Yes, you definitely pay daycare when you are on vacation. Consider it like you at work. Most people have two weeks' paid vacation. However, if your boss goes on vacation, you still get paid. It is not your daycare's fault if you decide to take some time away. Imagine if they were to not get paid every time someone decided not to bring their kid in. They would have a cut salary constantly.

However, your daycare's response sounded rather harsh and rude. You may consider bringing your child to a diffent daycare anyways, one where you don't feel threatened and feel comfortable communicating with them. What area are you in? You might ask for some referals.

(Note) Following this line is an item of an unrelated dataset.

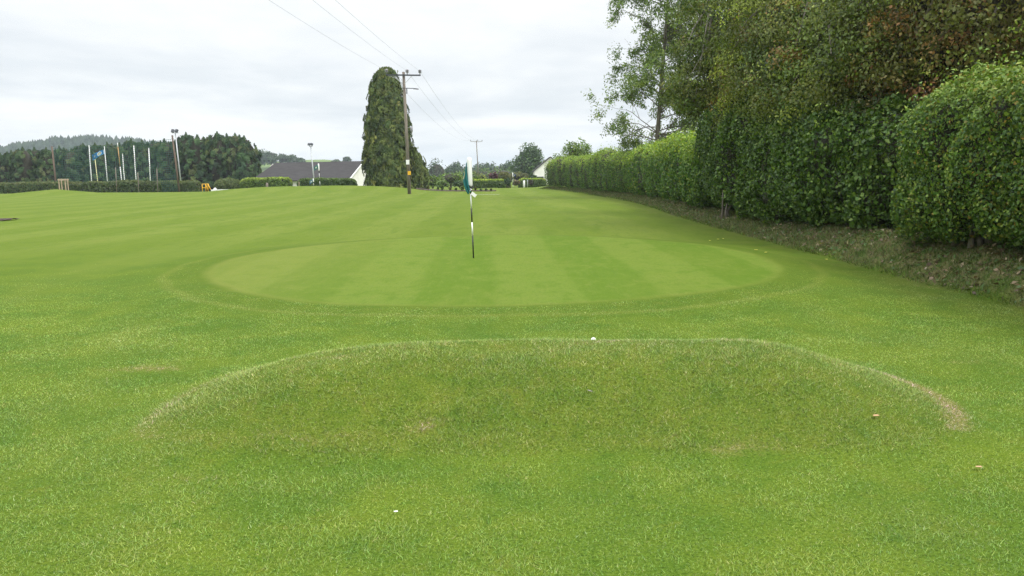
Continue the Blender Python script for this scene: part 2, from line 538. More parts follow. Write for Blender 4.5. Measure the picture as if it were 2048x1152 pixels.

Mmmmm, this is one of the reasons that I backed out an in home/private daycare and opted for a center. This is tough and annoying that you have to pay when you are not there. I think the agreement I was going to make is that you pay half price when you are on vaca. My center daycare gives two weeks per year for vacation with no pay. I like that as that is incentive to take off and I feel like the money helps pay for vacation. The strange thing is is that you do not have your child in full time and the days seem to change so what is the difference if you take a day or two compared to a few days for vacation. I think that the woman is the one that needed to clarify as I would have thought the same thing you did. However, I know the feeling of wanting to keep the people that look after your child as happy as possible. I like the major daycares because they are clear and so my son has several teachers and the same ones over the years and I do not love one I know he has others.
Good luck!

It is standard to pay for daycare when you go on vacation. You're lucky you don't have to pay when
The caregiver goes on vacation, as it is standard in most daycare to also pay for their
Vacation time as well. Hope this helps!

As unfair as it feels, we paid for holidays and vacations. The daycare said that even though the kids were not there those days, you are paying for their spots in the daycare.